*EXERCISE DESCRIPTION*: The listing beneath should be written out in full, exactly as shown.
——————
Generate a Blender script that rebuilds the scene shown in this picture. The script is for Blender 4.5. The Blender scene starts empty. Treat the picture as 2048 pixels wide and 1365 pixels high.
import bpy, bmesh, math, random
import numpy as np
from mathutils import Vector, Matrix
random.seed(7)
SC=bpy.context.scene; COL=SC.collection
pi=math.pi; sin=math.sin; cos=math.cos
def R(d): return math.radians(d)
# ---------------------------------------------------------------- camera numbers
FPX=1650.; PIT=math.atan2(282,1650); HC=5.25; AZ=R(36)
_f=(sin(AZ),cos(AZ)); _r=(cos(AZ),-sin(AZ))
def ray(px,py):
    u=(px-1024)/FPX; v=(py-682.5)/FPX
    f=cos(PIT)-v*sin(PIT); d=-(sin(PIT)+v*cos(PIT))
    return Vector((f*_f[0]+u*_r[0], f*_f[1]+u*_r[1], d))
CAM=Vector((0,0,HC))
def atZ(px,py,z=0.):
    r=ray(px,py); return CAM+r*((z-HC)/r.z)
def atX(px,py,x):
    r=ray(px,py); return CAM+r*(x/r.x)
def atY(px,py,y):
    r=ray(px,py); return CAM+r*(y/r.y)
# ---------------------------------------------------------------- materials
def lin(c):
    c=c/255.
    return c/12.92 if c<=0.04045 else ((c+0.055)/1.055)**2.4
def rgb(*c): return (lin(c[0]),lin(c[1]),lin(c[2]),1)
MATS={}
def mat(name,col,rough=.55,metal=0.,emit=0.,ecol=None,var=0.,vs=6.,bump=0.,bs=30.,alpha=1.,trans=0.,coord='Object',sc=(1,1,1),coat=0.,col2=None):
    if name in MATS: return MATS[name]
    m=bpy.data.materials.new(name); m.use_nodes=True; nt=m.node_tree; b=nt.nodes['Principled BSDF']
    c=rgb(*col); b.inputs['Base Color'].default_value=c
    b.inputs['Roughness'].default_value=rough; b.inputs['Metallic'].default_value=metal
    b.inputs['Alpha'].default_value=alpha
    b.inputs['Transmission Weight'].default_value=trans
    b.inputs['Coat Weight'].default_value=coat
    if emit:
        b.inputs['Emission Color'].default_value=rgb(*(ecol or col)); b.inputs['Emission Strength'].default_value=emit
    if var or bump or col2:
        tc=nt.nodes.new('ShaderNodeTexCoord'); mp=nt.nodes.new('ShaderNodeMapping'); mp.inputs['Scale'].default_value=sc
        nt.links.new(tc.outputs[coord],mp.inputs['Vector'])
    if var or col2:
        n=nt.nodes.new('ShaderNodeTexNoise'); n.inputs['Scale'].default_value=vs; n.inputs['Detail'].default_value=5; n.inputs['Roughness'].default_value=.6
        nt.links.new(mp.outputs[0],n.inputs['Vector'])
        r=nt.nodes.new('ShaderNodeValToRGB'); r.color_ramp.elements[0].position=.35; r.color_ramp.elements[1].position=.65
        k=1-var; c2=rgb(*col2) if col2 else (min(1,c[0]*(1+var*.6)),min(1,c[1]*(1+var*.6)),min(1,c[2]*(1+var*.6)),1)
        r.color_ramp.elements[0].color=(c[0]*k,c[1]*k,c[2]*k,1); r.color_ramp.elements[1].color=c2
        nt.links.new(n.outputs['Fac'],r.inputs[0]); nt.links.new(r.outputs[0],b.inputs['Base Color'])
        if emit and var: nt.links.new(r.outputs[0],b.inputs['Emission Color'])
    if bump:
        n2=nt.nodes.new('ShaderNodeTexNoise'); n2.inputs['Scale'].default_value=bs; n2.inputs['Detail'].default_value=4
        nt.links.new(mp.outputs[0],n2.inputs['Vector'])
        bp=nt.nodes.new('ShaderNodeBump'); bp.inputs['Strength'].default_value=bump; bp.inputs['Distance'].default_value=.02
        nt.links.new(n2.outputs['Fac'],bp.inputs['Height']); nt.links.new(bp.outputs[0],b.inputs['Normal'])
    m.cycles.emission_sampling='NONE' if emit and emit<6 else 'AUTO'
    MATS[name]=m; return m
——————
*RESPONSE TO THIS EXERCISE*:
Generate a Blender script that rebuilds the scene shown in this picture. The script is for Blender 4.5. The Blender scene starts empty. Treat the picture as 2048 pixels wide and 1365 pixels high.
import bpy, bmesh, math, random
import numpy as np
from mathutils import Vector, Matrix
random.seed(7)
SC=bpy.context.scene; COL=SC.collection
pi=math.pi; sin=math.sin; cos=math.cos
def R(d): return math.radians(d)
# ---------------------------------------------------------------- camera numbers
FPX=1650.; PIT=math.atan2(282,1650); HC=5.25; AZ=R(36)
_f=(sin(AZ),cos(AZ)); _r=(cos(AZ),-sin(AZ))
def ray(px,py):
    u=(px-1024)/FPX; v=(py-682.5)/FPX
    f=cos(PIT)-v*sin(PIT); d=-(sin(PIT)+v*cos(PIT))
    return Vector((f*_f[0]+u*_r[0], f*_f[1]+u*_r[1], d))
CAM=Vector((0,0,HC))
def atZ(px,py,z=0.):
    r=ray(px,py); return CAM+r*((z-HC)/r.z)
def atX(px,py,x):
    r=ray(px,py); return CAM+r*(x/r.x)
def atY(px,py,y):
    r=ray(px,py); return CAM+r*(y/r.y)
# ---------------------------------------------------------------- materials
def lin(c):
    c=c/255.
    return c/12.92 if c<=0.04045 else ((c+0.055)/1.055)**2.4
def rgb(*c): return (lin(c[0]),lin(c[1]),lin(c[2]),1)
MATS={}
def mat(name,col,rough=.55,metal=0.,emit=0.,ecol=None,var=0.,vs=6.,bump=0.,bs=30.,alpha=1.,trans=0.,coord='Object',sc=(1,1,1),coat=0.,col2=None):
    if name in MATS: return MATS[name]
    m=bpy.data.materials.new(name); m.use_nodes=True; nt=m.node_tree; b=nt.nodes['Principled BSDF']
    c=rgb(*col); b.inputs['Base Color'].default_value=c
    b.inputs['Roughness'].default_value=rough; b.inputs['Metallic'].default_value=metal
    b.inputs['Alpha'].default_value=alpha
    b.inputs['Transmission Weight'].default_value=trans
    b.inputs['Coat Weight'].default_value=coat
    if emit:
        b.inputs['Emission Color'].default_value=rgb(*(ecol or col)); b.inputs['Emission Strength'].default_value=emit
    if var or bump or col2:
        tc=nt.nodes.new('ShaderNodeTexCoord'); mp=nt.nodes.new('ShaderNodeMapping'); mp.inputs['Scale'].default_value=sc
        nt.links.new(tc.outputs[coord],mp.inputs['Vector'])
    if var or col2:
        n=nt.nodes.new('ShaderNodeTexNoise'); n.inputs['Scale'].default_value=vs; n.inputs['Detail'].default_value=5; n.inputs['Roughness'].default_value=.6
        nt.links.new(mp.outputs[0],n.inputs['Vector'])
        r=nt.nodes.new('ShaderNodeValToRGB'); r.color_ramp.elements[0].position=.35; r.color_ramp.elements[1].position=.65
        k=1-var; c2=rgb(*col2) if col2 else (min(1,c[0]*(1+var*.6)),min(1,c[1]*(1+var*.6)),min(1,c[2]*(1+var*.6)),1)
        r.color_ramp.elements[0].color=(c[0]*k,c[1]*k,c[2]*k,1); r.color_ramp.elements[1].color=c2
        nt.links.new(n.outputs['Fac'],r.inputs[0]); nt.links.new(r.outputs[0],b.inputs['Base Color'])
        if emit and var: nt.links.new(r.outputs[0],b.inputs['Emission Color'])
    if bump:
        n2=nt.nodes.new('ShaderNodeTexNoise'); n2.inputs['Scale'].default_value=bs; n2.inputs['Detail'].default_value=4
        nt.links.new(mp.outputs[0],n2.inputs['Vector'])
        bp=nt.nodes.new('ShaderNodeBump'); bp.inputs['Strength'].default_value=bump; bp.inputs['Distance'].default_value=.02
        nt.links.new(n2.outputs['Fac'],bp.inputs['Height']); nt.links.new(bp.outputs[0],b.inputs['Normal'])
    m.cycles.emission_sampling='NONE' if emit and emit<6 else 'AUTO'
    MATS[name]=m; return m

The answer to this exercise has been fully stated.